**What is needed**
Starting at the line containing "Write part 6", copy each line exactly, ending with the line containing "q = P(1367, 729, .19);". Leave out everything else.

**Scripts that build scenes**
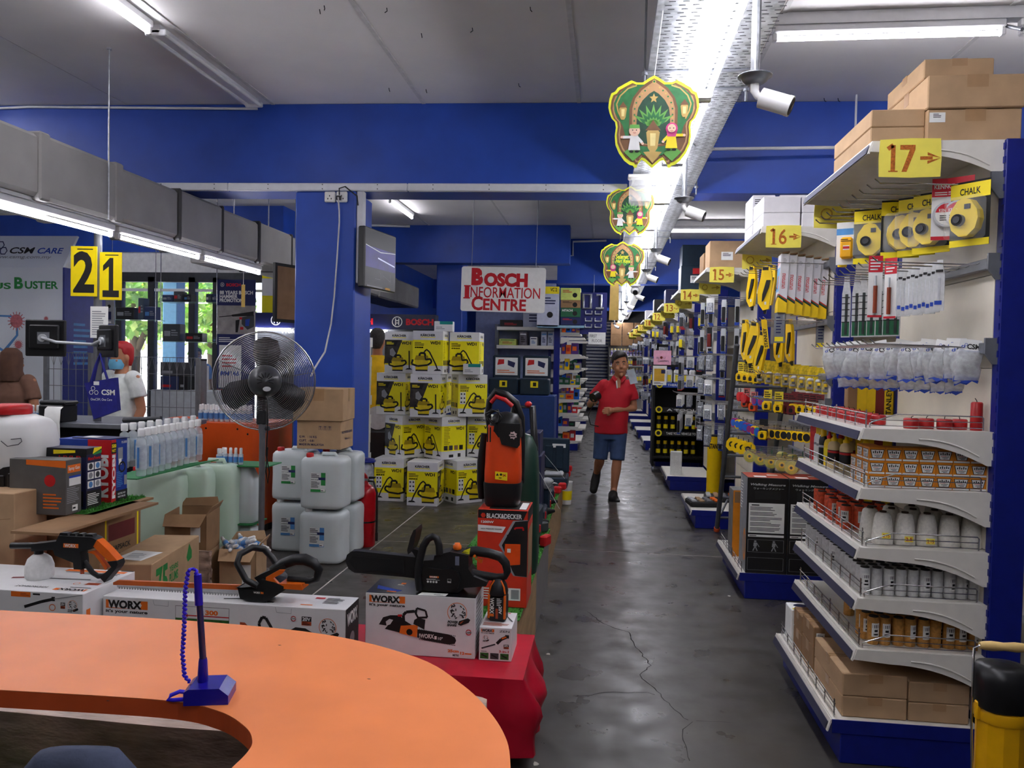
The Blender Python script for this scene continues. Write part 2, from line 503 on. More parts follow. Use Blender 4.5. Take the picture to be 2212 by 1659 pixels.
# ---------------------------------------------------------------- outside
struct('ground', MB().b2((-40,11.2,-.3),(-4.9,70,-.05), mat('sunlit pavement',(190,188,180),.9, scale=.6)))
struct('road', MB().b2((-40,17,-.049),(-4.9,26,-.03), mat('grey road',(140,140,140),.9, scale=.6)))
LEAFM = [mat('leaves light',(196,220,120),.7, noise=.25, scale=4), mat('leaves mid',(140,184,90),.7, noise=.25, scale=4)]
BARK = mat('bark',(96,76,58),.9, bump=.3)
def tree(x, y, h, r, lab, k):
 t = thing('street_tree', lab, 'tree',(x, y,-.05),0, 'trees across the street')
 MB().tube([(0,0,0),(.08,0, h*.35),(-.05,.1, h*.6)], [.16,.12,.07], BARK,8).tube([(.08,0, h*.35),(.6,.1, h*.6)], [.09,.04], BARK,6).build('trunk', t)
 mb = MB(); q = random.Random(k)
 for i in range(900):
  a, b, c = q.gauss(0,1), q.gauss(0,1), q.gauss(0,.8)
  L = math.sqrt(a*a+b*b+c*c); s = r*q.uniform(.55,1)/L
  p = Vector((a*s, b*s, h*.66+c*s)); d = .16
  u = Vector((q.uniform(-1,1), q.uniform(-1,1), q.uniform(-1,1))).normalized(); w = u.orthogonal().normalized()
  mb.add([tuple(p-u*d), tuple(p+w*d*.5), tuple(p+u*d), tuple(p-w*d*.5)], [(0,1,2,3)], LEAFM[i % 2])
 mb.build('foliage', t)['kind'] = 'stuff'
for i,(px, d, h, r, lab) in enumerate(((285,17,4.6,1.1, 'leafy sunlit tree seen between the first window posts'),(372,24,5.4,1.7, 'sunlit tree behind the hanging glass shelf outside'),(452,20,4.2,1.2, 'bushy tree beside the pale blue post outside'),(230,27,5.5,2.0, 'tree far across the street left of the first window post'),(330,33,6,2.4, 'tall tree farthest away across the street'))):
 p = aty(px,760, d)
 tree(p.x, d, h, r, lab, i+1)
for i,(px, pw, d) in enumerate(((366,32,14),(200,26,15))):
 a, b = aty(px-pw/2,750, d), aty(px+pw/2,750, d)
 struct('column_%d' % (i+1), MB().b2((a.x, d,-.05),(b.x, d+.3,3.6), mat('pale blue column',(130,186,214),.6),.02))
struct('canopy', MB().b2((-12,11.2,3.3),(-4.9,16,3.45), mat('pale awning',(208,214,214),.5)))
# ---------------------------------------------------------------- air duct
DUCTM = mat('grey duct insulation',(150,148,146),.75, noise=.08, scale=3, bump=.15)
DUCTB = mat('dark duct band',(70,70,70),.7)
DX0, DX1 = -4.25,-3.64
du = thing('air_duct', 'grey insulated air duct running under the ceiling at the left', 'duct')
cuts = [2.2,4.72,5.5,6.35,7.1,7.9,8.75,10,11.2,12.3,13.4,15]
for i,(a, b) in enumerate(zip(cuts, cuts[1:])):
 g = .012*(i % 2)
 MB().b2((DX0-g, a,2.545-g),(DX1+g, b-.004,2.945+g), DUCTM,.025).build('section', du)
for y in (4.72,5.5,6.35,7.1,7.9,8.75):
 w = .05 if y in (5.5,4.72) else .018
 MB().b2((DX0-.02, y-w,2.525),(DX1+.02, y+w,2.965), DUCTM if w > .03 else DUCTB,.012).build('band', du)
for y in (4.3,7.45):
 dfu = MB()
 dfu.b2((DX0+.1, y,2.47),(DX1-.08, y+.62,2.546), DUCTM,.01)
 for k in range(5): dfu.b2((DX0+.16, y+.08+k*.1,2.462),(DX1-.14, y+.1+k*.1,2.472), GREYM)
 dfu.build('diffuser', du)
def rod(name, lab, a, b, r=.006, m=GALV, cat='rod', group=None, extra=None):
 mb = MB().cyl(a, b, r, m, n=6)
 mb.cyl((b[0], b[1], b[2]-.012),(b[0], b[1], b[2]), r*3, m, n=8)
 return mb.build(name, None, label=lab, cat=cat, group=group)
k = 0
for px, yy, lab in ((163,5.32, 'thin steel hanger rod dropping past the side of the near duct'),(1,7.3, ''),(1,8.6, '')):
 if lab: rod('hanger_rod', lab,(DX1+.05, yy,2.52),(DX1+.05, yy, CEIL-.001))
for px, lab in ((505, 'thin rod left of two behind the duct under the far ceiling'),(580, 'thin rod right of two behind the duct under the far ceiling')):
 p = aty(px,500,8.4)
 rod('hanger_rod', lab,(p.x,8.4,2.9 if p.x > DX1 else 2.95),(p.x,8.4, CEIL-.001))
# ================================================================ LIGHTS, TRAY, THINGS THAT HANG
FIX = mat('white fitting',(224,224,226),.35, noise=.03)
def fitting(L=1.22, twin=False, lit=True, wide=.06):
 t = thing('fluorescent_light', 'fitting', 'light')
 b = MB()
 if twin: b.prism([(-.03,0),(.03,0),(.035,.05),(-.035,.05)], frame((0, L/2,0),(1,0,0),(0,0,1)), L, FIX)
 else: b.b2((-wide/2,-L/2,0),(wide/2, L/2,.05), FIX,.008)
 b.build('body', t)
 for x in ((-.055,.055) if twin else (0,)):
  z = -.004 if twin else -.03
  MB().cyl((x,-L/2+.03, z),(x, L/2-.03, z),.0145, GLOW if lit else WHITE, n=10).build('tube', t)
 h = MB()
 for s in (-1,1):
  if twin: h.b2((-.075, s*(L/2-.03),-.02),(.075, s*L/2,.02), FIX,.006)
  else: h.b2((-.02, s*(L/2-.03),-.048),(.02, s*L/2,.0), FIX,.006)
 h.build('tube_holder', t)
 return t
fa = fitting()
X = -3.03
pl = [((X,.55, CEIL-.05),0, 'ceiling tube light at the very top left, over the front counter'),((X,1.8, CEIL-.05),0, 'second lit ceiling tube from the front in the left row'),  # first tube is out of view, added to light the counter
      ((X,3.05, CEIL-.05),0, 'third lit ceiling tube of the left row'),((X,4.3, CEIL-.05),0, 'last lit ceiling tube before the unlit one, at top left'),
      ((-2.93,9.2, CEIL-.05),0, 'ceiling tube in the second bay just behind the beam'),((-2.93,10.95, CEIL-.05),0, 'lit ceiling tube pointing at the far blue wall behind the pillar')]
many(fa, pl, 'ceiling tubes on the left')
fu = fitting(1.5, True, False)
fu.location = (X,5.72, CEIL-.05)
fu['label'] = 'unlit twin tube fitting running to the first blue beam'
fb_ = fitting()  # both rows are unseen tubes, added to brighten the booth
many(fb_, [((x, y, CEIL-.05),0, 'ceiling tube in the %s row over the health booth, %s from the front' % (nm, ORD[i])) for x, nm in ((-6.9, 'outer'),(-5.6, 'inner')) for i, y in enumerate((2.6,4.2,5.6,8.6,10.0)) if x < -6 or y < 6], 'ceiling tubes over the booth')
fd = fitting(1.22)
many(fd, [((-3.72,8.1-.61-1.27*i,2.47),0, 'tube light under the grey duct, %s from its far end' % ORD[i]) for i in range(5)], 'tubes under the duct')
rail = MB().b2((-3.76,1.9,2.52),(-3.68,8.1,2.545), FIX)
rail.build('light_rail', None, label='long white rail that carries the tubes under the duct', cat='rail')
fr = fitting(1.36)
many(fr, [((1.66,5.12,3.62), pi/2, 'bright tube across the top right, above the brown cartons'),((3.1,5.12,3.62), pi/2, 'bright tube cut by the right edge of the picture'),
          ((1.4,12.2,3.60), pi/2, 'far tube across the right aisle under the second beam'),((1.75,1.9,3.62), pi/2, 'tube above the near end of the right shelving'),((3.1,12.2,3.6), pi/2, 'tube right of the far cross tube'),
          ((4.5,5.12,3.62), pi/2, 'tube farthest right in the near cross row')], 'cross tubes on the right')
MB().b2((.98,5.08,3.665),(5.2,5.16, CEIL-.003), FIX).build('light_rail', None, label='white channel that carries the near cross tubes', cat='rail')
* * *
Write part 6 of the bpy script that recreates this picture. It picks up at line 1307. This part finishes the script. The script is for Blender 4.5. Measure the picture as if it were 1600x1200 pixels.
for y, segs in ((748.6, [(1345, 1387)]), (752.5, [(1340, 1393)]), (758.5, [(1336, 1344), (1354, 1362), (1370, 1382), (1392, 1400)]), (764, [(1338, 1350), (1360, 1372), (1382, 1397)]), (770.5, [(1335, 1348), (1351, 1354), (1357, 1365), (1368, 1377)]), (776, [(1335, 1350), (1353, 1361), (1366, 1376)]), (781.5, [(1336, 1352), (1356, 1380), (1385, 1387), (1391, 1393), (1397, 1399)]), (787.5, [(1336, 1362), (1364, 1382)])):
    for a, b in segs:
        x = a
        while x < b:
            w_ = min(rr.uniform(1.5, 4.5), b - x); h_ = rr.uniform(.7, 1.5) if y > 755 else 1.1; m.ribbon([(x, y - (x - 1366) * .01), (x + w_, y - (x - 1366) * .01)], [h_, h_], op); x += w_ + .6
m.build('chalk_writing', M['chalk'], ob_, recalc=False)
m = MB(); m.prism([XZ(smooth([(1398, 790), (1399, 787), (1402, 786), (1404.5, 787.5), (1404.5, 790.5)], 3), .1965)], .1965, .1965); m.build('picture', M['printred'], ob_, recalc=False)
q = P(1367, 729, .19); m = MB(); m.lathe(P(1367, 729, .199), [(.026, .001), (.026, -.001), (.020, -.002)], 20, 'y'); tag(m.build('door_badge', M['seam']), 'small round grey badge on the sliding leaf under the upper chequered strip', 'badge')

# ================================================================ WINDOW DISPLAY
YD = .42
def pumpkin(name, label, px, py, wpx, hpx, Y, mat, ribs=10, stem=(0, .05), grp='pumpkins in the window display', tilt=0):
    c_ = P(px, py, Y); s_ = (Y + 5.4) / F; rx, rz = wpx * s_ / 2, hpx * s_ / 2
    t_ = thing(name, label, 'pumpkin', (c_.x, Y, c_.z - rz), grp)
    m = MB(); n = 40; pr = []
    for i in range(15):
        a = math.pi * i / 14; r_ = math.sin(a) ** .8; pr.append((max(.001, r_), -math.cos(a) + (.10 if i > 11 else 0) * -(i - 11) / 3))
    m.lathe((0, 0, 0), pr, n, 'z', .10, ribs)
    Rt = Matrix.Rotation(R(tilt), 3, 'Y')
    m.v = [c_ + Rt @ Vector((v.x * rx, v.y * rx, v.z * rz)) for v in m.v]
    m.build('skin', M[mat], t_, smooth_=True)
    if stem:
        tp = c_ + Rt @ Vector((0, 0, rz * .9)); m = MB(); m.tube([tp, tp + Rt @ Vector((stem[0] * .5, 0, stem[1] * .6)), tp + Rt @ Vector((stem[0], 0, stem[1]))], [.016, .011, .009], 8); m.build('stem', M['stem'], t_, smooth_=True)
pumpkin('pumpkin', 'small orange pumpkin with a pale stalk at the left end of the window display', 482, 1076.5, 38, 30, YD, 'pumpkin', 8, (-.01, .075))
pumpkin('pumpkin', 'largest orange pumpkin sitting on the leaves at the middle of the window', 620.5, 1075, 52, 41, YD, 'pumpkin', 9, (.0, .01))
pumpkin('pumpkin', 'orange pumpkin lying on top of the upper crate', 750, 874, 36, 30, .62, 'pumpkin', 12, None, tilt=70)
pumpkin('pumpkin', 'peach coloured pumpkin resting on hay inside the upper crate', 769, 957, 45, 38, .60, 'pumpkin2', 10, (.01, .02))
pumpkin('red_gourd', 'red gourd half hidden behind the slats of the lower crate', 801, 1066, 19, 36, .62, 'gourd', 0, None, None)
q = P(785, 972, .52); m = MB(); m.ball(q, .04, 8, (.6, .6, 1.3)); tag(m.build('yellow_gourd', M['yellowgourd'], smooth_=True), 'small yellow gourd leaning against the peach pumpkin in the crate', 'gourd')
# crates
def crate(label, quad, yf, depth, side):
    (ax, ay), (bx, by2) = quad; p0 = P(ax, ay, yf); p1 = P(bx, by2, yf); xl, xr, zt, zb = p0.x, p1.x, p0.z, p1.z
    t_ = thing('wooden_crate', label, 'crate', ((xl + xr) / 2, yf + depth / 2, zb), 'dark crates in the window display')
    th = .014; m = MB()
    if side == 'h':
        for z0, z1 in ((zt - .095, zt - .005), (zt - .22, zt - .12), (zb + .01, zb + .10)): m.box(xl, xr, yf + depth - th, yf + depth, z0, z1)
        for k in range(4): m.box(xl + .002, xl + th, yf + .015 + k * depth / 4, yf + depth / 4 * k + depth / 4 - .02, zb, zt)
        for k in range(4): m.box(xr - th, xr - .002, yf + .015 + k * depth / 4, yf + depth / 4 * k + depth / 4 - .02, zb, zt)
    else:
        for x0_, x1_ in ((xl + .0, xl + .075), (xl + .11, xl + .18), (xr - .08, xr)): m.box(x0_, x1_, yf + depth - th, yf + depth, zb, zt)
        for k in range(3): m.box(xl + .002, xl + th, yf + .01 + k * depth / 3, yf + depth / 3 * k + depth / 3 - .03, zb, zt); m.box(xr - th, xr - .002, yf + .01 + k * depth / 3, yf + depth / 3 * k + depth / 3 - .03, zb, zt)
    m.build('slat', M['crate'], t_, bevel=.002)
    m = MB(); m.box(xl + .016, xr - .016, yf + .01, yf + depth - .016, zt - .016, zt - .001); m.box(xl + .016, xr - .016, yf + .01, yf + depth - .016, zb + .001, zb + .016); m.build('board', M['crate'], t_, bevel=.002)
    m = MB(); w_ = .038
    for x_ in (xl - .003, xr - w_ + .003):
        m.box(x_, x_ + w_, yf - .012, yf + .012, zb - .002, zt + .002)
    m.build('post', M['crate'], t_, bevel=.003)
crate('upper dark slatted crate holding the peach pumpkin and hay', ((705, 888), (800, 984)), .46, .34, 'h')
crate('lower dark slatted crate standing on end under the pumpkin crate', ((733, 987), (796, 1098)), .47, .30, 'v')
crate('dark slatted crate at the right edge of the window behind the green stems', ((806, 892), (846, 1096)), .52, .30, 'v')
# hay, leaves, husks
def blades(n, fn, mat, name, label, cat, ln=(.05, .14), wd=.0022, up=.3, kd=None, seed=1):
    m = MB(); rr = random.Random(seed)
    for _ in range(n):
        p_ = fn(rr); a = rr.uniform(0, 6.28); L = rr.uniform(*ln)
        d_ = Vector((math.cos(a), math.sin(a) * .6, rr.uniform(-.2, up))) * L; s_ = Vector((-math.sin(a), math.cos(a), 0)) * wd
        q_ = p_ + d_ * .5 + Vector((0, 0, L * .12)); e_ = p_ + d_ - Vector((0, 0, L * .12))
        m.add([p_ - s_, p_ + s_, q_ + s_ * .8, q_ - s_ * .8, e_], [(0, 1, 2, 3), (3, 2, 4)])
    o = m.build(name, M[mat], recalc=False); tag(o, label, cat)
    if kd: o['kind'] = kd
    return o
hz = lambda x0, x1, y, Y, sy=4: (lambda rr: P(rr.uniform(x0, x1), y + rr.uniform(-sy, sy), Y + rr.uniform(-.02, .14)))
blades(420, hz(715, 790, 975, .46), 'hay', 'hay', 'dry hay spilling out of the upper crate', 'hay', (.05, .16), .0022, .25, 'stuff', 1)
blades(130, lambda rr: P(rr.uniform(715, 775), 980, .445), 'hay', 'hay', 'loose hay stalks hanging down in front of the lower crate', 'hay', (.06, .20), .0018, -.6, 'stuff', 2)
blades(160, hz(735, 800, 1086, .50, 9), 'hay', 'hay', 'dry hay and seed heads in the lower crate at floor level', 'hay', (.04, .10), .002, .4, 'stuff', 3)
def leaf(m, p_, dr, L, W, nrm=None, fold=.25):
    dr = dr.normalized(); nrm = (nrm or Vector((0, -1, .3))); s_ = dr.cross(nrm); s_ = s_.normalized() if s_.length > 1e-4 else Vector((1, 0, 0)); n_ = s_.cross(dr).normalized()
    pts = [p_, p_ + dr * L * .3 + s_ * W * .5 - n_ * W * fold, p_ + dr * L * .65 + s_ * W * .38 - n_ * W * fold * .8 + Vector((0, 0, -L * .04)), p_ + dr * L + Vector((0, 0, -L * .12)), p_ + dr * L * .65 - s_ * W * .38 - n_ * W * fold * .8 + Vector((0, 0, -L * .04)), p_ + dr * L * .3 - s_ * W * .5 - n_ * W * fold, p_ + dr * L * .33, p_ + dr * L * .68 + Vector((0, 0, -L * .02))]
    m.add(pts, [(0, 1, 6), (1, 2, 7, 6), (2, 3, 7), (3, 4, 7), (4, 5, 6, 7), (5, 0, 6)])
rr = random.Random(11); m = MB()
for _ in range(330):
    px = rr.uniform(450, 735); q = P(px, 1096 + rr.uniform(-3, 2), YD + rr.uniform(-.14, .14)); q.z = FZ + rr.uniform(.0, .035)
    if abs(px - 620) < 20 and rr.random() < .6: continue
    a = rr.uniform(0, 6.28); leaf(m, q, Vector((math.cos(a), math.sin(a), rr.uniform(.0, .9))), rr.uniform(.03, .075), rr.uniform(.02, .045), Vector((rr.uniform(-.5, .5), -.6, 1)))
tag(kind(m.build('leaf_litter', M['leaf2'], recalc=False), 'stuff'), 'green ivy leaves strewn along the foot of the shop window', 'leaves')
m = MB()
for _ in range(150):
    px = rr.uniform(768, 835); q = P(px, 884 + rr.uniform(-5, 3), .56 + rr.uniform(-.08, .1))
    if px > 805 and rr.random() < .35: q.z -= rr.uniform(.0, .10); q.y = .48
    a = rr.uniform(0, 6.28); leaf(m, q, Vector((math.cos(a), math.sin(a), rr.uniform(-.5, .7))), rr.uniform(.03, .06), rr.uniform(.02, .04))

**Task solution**
Write part 6 of the bpy script that recreates this picture. It picks up at line 1307. This part finishes the script. The script is for Blender 4.5. Measure the picture as if it were 1600x1200 pixels.
for y, segs in ((748.6, [(1345, 1387)]), (752.5, [(1340, 1393)]), (758.5, [(1336, 1344), (1354, 1362), (1370, 1382), (1392, 1400)]), (764, [(1338, 1350), (1360, 1372), (1382, 1397)]), (770.5, [(1335, 1348), (1351, 1354), (1357, 1365), (1368, 1377)]), (776, [(1335, 1350), (1353, 1361), (1366, 1376)]), (781.5, [(1336, 1352), (1356, 1380), (1385, 1387), (1391, 1393), (1397, 1399)]), (787.5, [(1336, 1362), (1364, 1382)])):
    for a, b in segs:
        x = a
        while x < b:
            w_ = min(rr.uniform(1.5, 4.5), b - x); h_ = rr.uniform(.7, 1.5) if y > 755 else 1.1; m.ribbon([(x, y - (x - 1366) * .01), (x + w_, y - (x - 1366) * .01)], [h_, h_], op); x += w_ + .6
m.build('chalk_writing', M['chalk'], ob_, recalc=False)
m = MB(); m.prism([XZ(smooth([(1398, 790), (1399, 787), (1402, 786), (1404.5, 787.5), (1404.5, 790.5)], 3), .1965)], .1965, .1965); m.build('picture', M['printred'], ob_, recalc=False)
q = P(1367, 729, .19); m = MB(); m.lathe(P(1367, 729, .199), [(.026, .001), (.026, -.001), (.020, -.002)], 20, 'y'); tag(m.build('door_badge', M['seam']), 'small round grey badge on the sliding leaf under the upper chequered strip', 'badge')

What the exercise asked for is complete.